* Data extract *
------------------------------------------------

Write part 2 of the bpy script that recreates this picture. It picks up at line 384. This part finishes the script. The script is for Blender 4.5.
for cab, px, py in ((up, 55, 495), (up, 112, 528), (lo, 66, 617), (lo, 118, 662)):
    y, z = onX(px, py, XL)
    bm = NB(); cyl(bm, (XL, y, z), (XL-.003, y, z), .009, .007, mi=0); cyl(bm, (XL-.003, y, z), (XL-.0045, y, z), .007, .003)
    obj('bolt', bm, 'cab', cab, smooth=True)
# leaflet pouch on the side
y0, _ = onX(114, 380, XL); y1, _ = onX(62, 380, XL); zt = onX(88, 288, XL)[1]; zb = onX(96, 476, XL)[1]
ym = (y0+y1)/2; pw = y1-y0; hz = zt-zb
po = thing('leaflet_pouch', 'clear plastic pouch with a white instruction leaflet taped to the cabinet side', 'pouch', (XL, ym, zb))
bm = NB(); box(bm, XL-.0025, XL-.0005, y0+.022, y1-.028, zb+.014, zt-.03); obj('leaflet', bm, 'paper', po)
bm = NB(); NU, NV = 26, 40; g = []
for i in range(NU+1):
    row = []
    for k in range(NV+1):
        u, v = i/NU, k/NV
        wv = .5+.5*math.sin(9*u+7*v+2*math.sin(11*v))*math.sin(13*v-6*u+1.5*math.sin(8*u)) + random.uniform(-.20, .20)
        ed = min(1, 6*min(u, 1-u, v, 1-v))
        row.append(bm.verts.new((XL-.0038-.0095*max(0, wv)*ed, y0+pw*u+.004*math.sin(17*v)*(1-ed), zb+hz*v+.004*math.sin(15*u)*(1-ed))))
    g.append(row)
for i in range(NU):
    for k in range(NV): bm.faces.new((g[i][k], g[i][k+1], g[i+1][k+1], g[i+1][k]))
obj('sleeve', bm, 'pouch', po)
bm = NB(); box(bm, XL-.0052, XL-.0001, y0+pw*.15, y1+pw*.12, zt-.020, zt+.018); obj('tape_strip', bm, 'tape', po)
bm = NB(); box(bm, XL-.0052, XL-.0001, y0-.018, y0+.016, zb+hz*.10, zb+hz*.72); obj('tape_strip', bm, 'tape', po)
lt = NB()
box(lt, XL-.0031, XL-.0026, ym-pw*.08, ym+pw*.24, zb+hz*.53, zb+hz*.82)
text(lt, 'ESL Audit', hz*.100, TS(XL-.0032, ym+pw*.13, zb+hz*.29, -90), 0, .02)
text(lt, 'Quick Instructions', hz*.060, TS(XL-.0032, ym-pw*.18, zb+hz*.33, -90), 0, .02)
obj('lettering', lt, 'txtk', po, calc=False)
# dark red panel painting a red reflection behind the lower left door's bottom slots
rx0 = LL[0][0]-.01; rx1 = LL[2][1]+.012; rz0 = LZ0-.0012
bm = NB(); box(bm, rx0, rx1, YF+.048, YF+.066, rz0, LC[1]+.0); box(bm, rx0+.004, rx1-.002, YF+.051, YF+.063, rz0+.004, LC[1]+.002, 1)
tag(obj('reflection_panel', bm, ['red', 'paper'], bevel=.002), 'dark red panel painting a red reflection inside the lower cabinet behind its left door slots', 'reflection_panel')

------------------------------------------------

* Instructions for the task *
Extract the complete data, matching each line exactly.

* Correct output *
Write part 2 of the bpy script that recreates this picture. It picks up at line 384. This part finishes the script. The script is for Blender 4.5.
for cab, px, py in ((up, 55, 495), (up, 112, 528), (lo, 66, 617), (lo, 118, 662)):
    y, z = onX(px, py, XL)
    bm = NB(); cyl(bm, (XL, y, z), (XL-.003, y, z), .009, .007, mi=0); cyl(bm, (XL-.003, y, z), (XL-.0045, y, z), .007, .003)
    obj('bolt', bm, 'cab', cab, smooth=True)
# leaflet pouch on the side
y0, _ = onX(114, 380, XL); y1, _ = onX(62, 380, XL); zt = onX(88, 288, XL)[1]; zb = onX(96, 476, XL)[1]
ym = (y0+y1)/2; pw = y1-y0; hz = zt-zb
po = thing('leaflet_pouch', 'clear plastic pouch with a white instruction leaflet taped to the cabinet side', 'pouch', (XL, ym, zb))
bm = NB(); box(bm, XL-.0025, XL-.0005, y0+.022, y1-.028, zb+.014, zt-.03); obj('leaflet', bm, 'paper', po)
bm = NB(); NU, NV = 26, 40; g = []
for i in range(NU+1):
    row = []
    for k in range(NV+1):
        u, v = i/NU, k/NV
        wv = .5+.5*math.sin(9*u+7*v+2*math.sin(11*v))*math.sin(13*v-6*u+1.5*math.sin(8*u)) + random.uniform(-.20, .20)
        ed = min(1, 6*min(u, 1-u, v, 1-v))
        row.append(bm.verts.new((XL-.0038-.0095*max(0, wv)*ed, y0+pw*u+.004*math.sin(17*v)*(1-ed), zb+hz*v+.004*math.sin(15*u)*(1-ed))))
    g.append(row)
for i in range(NU):
    for k in range(NV): bm.faces.new((g[i][k], g[i][k+1], g[i+1][k+1], g[i+1][k]))
obj('sleeve', bm, 'pouch', po)
bm = NB(); box(bm, XL-.0052, XL-.0001, y0+pw*.15, y1+pw*.12, zt-.020, zt+.018); obj('tape_strip', bm, 'tape', po)
bm = NB(); box(bm, XL-.0052, XL-.0001, y0-.018, y0+.016, zb+hz*.10, zb+hz*.72); obj('tape_strip', bm, 'tape', po)
lt = NB()
box(lt, XL-.0031, XL-.0026, ym-pw*.08, ym+pw*.24, zb+hz*.53, zb+hz*.82)
text(lt, 'ESL Audit', hz*.100, TS(XL-.0032, ym+pw*.13, zb+hz*.29, -90), 0, .02)
text(lt, 'Quick Instructions', hz*.060, TS(XL-.0032, ym-pw*.18, zb+hz*.33, -90), 0, .02)
obj('lettering', lt, 'txtk', po, calc=False)
# dark red panel painting a red reflection behind the lower left door's bottom slots
rx0 = LL[0][0]-.01; rx1 = LL[2][1]+.012; rz0 = LZ0-.0012
bm = NB(); box(bm, rx0, rx1, YF+.048, YF+.066, rz0, LC[1]+.0); box(bm, rx0+.004, rx1-.002, YF+.051, YF+.063, rz0+.004, LC[1]+.002, 1)
tag(obj('reflection_panel', bm, ['red', 'paper'], bevel=.002), 'dark red panel painting a red reflection inside the lower cabinet behind its left door slots', 'reflection_panel')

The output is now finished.